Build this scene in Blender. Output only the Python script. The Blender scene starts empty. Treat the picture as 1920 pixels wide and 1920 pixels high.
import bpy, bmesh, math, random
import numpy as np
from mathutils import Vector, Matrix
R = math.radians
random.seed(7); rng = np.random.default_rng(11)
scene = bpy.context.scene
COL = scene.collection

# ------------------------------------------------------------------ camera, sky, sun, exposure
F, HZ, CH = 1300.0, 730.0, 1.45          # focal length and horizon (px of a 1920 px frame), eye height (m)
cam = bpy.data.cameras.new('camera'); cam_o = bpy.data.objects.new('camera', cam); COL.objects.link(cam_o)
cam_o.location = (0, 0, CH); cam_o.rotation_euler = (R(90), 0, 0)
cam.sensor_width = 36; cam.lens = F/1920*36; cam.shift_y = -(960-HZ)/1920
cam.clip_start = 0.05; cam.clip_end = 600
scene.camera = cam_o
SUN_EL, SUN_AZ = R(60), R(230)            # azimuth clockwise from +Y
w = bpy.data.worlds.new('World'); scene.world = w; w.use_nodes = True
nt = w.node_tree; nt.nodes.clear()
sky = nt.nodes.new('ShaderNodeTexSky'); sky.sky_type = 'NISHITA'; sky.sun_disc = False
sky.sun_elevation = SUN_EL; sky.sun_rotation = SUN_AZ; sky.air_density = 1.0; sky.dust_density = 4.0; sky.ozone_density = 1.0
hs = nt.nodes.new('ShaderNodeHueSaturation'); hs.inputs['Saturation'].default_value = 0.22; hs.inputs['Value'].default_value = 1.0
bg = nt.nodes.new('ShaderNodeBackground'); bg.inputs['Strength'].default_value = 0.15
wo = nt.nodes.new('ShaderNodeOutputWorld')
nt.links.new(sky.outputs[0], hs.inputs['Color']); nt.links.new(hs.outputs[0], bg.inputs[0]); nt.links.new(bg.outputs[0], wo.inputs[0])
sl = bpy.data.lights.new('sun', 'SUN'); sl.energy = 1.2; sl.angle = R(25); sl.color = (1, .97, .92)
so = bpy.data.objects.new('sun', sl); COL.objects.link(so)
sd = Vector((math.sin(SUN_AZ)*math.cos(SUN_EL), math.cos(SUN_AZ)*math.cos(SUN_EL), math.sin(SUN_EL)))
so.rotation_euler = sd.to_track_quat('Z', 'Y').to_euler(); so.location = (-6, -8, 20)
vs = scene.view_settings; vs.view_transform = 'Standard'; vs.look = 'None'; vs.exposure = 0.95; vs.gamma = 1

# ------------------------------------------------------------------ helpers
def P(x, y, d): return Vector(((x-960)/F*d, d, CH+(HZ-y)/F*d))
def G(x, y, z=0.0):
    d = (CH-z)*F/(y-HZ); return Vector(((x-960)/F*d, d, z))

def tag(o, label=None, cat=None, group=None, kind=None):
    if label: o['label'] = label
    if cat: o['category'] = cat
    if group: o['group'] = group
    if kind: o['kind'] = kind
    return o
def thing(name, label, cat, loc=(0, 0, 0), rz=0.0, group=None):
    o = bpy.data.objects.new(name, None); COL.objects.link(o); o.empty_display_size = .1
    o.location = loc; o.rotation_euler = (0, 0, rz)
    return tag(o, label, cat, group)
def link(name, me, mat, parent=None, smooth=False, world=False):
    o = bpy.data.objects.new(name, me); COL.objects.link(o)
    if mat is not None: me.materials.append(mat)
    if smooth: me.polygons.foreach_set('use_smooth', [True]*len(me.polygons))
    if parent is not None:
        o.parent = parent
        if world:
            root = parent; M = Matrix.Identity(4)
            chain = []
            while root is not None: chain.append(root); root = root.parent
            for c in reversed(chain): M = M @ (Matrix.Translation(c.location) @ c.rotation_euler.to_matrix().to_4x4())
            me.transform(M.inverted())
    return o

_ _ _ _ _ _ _

### WORK TO COMPLETE
Print only the lines that run from the start of the listing to the line bearing "COL = scene.collection"; please keep the first line and that last one, exactly as they appear.

### CORRECT OUTPUT
Build this scene in Blender. Output only the Python script. The Blender scene starts empty. Treat the picture as 1920 pixels wide and 1920 pixels high.
import bpy, bmesh, math, random
import numpy as np
from mathutils import Vector, Matrix
R = math.radians
random.seed(7); rng = np.random.default_rng(11)
scene = bpy.context.scene
COL = scene.collection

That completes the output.